● Request:
Pick out every line in the data below that holds "part".

● Recorded data:
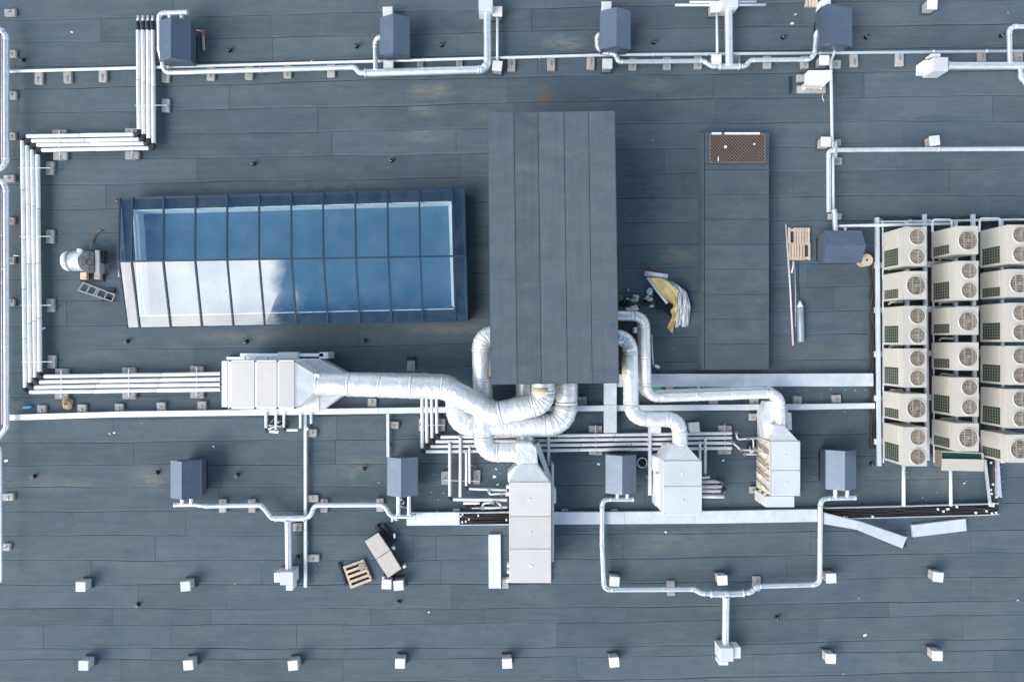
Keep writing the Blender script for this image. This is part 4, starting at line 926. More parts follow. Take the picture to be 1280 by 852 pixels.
# ------------------------------------------------------------------ concrete blocks
GB = 'concrete blocks under pipes'
def block_proto(wx, wy, h):
    root = T('concrete_block', '', 'concrete block', (0, 0, 0), GB)
    MB().box(-wx / 2, wx / 2, -wy / 2, wy / 2, 0.0, h).build('block', 'concrete', root, bev=.014)
    MB().box(-wx * .07, wx * .07, -wy * .36, wy * .10, h - .002, h + .02).build('bracket', 'steel', root)
    MB().cyl((0, -wy * .05, h), (0, -wy * .05, h + .09), .014, n=8).build('bolt', 'steel', root)
    return root
PROTO = {}
def block(x, y, w_, h_, label, zh=.11):
    key = (round(w_), round(h_))
    sz = (w_ * M1 * .97, h_ * M1 * .97)
    loc = P(x, y, zh); loc.z = 0.003
    if key not in PROTO:
        PROTO[key] = r = block_proto(sz[0], sz[1], zh); r['label'] = label; r.location = loc
    else: r = dup(PROTO[key], loc, label)
    r.rotation_euler = (0, 0, R(random.uniform(-2.5, 2.5)) + (math.pi if random.random() < .4 else 0))
def run(pts, desc, w_, h_, order='from the left'):
    for i, p in enumerate(pts):
        ww, hh = (p[2], p[3]) if len(p) > 2 else (w_, h_)
        block(p[0], p[1], ww, hh, f'{ORD[i + 1]} concrete block {order} {desc}')
random.seed(11)
run([(47.8, 97.5), (84, 96), (128, 94.5), (206.6, 95), (263, 92, 10, 17), (311, 91, 10, 17), (359, 89, 10, 17), (413.5, 88, 10, 17), (525, 79, 8, 11), (574, 77.5, 8, 11), (639.4, 81), (689, 80.5),
     (738.6, 79), (791, 80), (834, 79), (873, 78), (921, 74), (959.5, 77.5), (1006, 77.5), (1068, 75.5), (1125, 74.5), (1228, 72), (1274, 72)], 'under the long top conduit', 10, 16)
run([(12, 15.5), (14.5, 67, 10, 9), (14.8, 119, 10, 10), (14.7, 170, 9, 9), (11, 223, 14, 9), (13.5, 276, 9, 9), (13.5, 325.5, 9, 9), (13.7, 378, 9, 9), (9.5, 621), (7.5, 683.6, 9, 9)], 'down the left edge duct', 14, 9, 'from the top')
run([(206.6, 131.7, 10, 17), (74, 166.5, 18, 9), (165, 164.5, 18, 9), (75, 195, 18, 10), (165, 194, 18, 10)], 'around the upper corner of the white pipe bundle', 18, 10, 'counted downward')
run([(62, 210), (62, 295.5), (62.8, 381.5), (64, 452)], 'right of the upright white pipe bundle', 10, 17, 'from the top')
run([(77, 466), (161, 464.5), (245.5, 462.5)], 'just above the lower run of white pipes', 17, 11)
run([(76.5, 493.5), (161, 493.5), (246, 492.5)], 'just below the lower run of white pipes', 17, 10)
run([(51.6, 511.5), (102, 510.5), (148.5, 509.5), (201, 508), (252, 506.5), (465, 503), (728, 501), (892, 503), (943, 502), (997, 500), (1046, 498.5)], 'along the narrow white trunking', 11, 11)
run([(528, 531), (552, 531), (556.5, 597, 10, 17), (596, 596, 9, 18)], 'near the upright middle pipes', 9, 16)
run([(744.6, 536), (744.6, 564), (906.5, 536), (906, 563)], 'beneath the middle pipe bundle', 17, 9)
run([(278, 632), (314.5, 632), (405, 632), (475, 631)], 'under the lower left spiral duct', 9, 17)
run([(390, 541, 12, 10), (390, 623), (371.8, 658.6, 11, 10), (391, 697.5)], 'down the thin tray from the left air handler', 16, 9, 'from the top')
run([(839, 735), (946, 729.5)], 'under the lower right spiral duct', 10, 19)
run([(1046, 80, 11, 10), (1047.5, 178, 8, 8), (1047.6, 201, 11, 9), (1044, 270.5, 17, 8)], 'along the thin conduit above the crosswise housing', 11, 9, 'from the top')
run([(513.7, 457, 10, 13), (491.5, 531, 14, 9), (570.5, 638, 9, 5), (706, 638.5, 9, 5), (768, 638.5, 9, 5), (941, 521, 9, 9), (941.6, 612, 9, 9)], 'scattered between ducts and trays', 10, 10)
tag(MB().poly([(508, 446), (518.5, 446), (518.5, 451), (508, 451)], 0, .09).build('rubber_pad', 'rubber', None), 'small black pad behind the concrete block above the fat duct', 'rubber pad')

for i, (x0, y0, x1, y1, d) in enumerate(((744.6, 531, 744.6, 568, 'over the middle pipe bundle left of its crossing strut'), (906, 530, 906, 567, 'over the right end of the middle pipe bundle'),
        (76.5, 463, 76.5, 497, 'over the lower run of left pipes, near its corner'), (161, 461, 161, 497, 'over the lower run of left pipes, at its middle'), (245.7, 459, 245.7, 496, 'over the lower run of left pipes, by the air handler'),
        (74, 163, 74.5, 198, 'over the upper run of left pipes, near its left corner'), (165, 161, 165, 197, 'over the upper run of left pipes, near its right corner'),
        (24, 210, 64, 210, 'over the upright left pipes, topmost'), (25, 295.5, 64, 295.5, 'over the upright left pipes, second from the top'), (26, 381.5, 65, 381.5, 'over the upright left pipes, third from the top'),
        (27, 452, 66, 452, 'over the upright left pipes, lowest'), (169, 131.7, 208, 131.7, 'over the uppermost white pipes beside the block'), (524, 531, 556, 531, 'over the four short upright middle pipes'),
        (553, 600, 600, 601.5, 'under the branch pipes left of the long air handler'))):
    zb_ = .405 if i not in (0, 1, 12, 13) else .30
    root = T('pipe_support', f'thin steel support rod {d}', 'pipe support', P((x0 + x1) / 2, (y0 + y1) / 2), 'steel support rods over pipes')
    MB().bar(P(x0, y0, zb_), P(x1, y1, zb_), .018, .018).build('cross_rod', 'conduit', root)
    for q in (P(x0, y0, zb_), P(x1, y1, zb_)): MB().cyl((q.x, q.y, .0), (q.x, q.y, zb_ + .03), .014, n=8).build('threaded_rod', 'steel', root)
random.seed(41)
for k, (x, y, rx, ry, desc) in enumerate(((505, 628, 9, 10, 'below the two-duct fan housing'), (493, 646, 5, 5, 'at the left end of the short covered tray'), (598, 634, 22, 3, 'among the branch pipes left of the long air handler'), (893, 607, 11, 10, 'between the pipe stubs right of the short air handler'), (345, 528, 16, 9, 'under the drop pipes of the left air handler'), (940, 560, 7, 8, 'around the valve links of the tall air handler'))):
    root = T('hose_tangle', f'dark tangle of thin hoses {desc}', 'hoses', P(x, y), 'dark hose tangles')
    for j in range(5):
        pp = [P(x + random.uniform(-rx, rx), y + random.uniform(-ry, ry), random.uniform(.03, .2)) for _ in range(4)]
        MB().sweep(flat(bez(pp, .3, 5)), random.uniform(.022, .036), 8).build('hose', ['rubber', 'brownpipe', 'rubber', 'film', 'steel'][j], root)

# ------------------------------------------------------------------ white capped vents and small stubs
GV = 'white capped roof vents'
vp = T('roof_vent', '', 'roof vent', (0, 0, 0), GV)
MB().hexa([(-.19, -.19, 0), (.19, -.19, 0), (.19, .19, 0), (-.19, .19, 0)], [(-.17, -.17, .09), (.17, -.17, .09), (.17, .17, .09), (-.17, .17, .09)]).build('collar', 'wall', vp)  # dark collar doubles as the shade around the vent's foot
MB().box(-.145, .145, -.145, .145, .09, .42).build('shaft', 'concrete', vp, bev=.006)
MB().hexa([(-.175, -.175, .42), (.175, -.175, .42), (.175, .175, .42), (-.175, .175, .42)], [(-.165, -.165, .47), (.165, -.165, .47), (.165, .165, .47), (-.165, .165, .47)]).build('cap', mat('whitewashed cap', (.74, .73, .72), .75, var=.12, scale=9, rand=.1), vp, bev=.008)
used = [False]
def vent(x, y, label, s=1.0):
    loc = P(x, y, .47); loc.z = 0.002
    if not used[0]: vp.location = loc; vp['label'] = label; used[0] = True; o = vp
    else: o = dup(vp, loc, label)
    o.rotation_euler = (0, 0, R(random.uniform(-7, 7))); o.scale = (s, s, s)
def vrow(xs, y, desc):
    for i, q in enumerate(xs): vent(q[0], q[1], f'{ORD[i + 1]} white roof vent from the left {desc}')
vrow([(104, 831.5), (235, 831), (366, 831.5), (500, 829), (634, 829), (768, 827.5), (1039, 823), (1172.5, 819.5)], 0, 'in the bottom row')
vrow([(100.5, 733), (231.5, 732.5), (483, 730), (498, 731.5), (768.5, 726.5), (903.5, 725), (1039.5, 722.5), (1173.5, 721)], 0, 'in the second row from the bottom')
vrow([(820.5, 535), (868.5, 534)], 0, 'at the bent duct of the short air handler')
vrow([(485.3, 82), (621.6, 82), (759.5, 79.5), (896, 74), (1031, 75), (1033, 177), (1169, 175.5)], 0, 'in the upper part of the roof')
vrow([(484.5, 14.5), (621.6, 14), (758.3, 8), (894.5, 9), (1166, 5)], 0, 'along the top edge')
GS = 'small dark pipe stubs in the felt'
spr = T('pipe_stub', '', 'pipe stub', (0, 0, 0), GS)
MB().ring((0, 0, .012), .066, .018, n=18).build('collar', 'bitumen', spr)
MB().cyl((0, 0, 0), (0, 0, .17), .05, .046, n=12).build('tube', 'blackbag', spr)
MB().ring((0, 0, .15), .050, .012, n=14).build('clamp', 'steel', spr)
stubs = [((286, 62), 'right of the top-left fan housing'), ((316, 204), 'above the skylight'), ((27, 74), 'by the upper left edge duct'), ((445, 57), 'left of the second top fan housing'),
         ((551.6, 55.5), 'right of the second top fan housing'), ((489, 200), 'above the right half of the skylight'), ((817.6, 52), 'right of the third top fan housing'),
         ((979.7, 46), 'left of the darker fan housing'), ((1083.7, 46), 'right of the darker fan housing'), ((1253, 44), 'beside the elbow duct at the top right'), ((147, 250), 'at the upper left corner of the skylight'),
         ((157.5, 426.5), 'below the lower left corner of the skylight'), ((306.7, 427), 'above the large left air handler'), ((41, 595.6), 'near the lower left edge'), ((195, 591), 'left of the lone lower fan housing'),
         ((295.6, 594), 'right of the lone lower fan housing'), ((455, 426), 'below the middle of the skylight'), ((454, 586.5), 'left of the two-duct fan housing'), ((171, 756), 'between the two lowest vent rows at the left'),
         ((498, 753), 'below the pale crates'), ((972.5, 772), 'right of the lower right upright duct'), ((1090.7, 579.6), 'at the foot of the outdoor unit frame'), ((371, 696.5), 'between upright duct and thin tray')]
for i, (p, d) in enumerate(stubs):
    lab = f'short black pipe stub {d}'
    loc = P(*p, .1); loc.z = 0.003
    if i == 0: spr.location = loc; spr['label'] = lab
    else: dup(spr, loc, lab)
root = T('roof_drain', 'round dark drain with wire ring beside the fourth lower fan housing', 'drain', P(802.5, 577.5))
c = P(802.5, 577.5); MB().cyl(c + Vector((0, 0, .002)), c + Vector((0, 0, .05)), .16, n=22).build('bowl', 'rubber', root); MB().ring(c + Vector((0, 0, .06)), .17, .022, n=26).build('rim', 'galv', root)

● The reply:
Keep writing the Blender script for this image. This is part 4, starting at line 926. More parts follow. Take the picture to be 1280 by 852 pixels.
vrow([(485.3, 82), (621.6, 82), (759.5, 79.5), (896, 74), (1031, 75), (1033, 177), (1169, 175.5)], 0, 'in the upper part of the roof')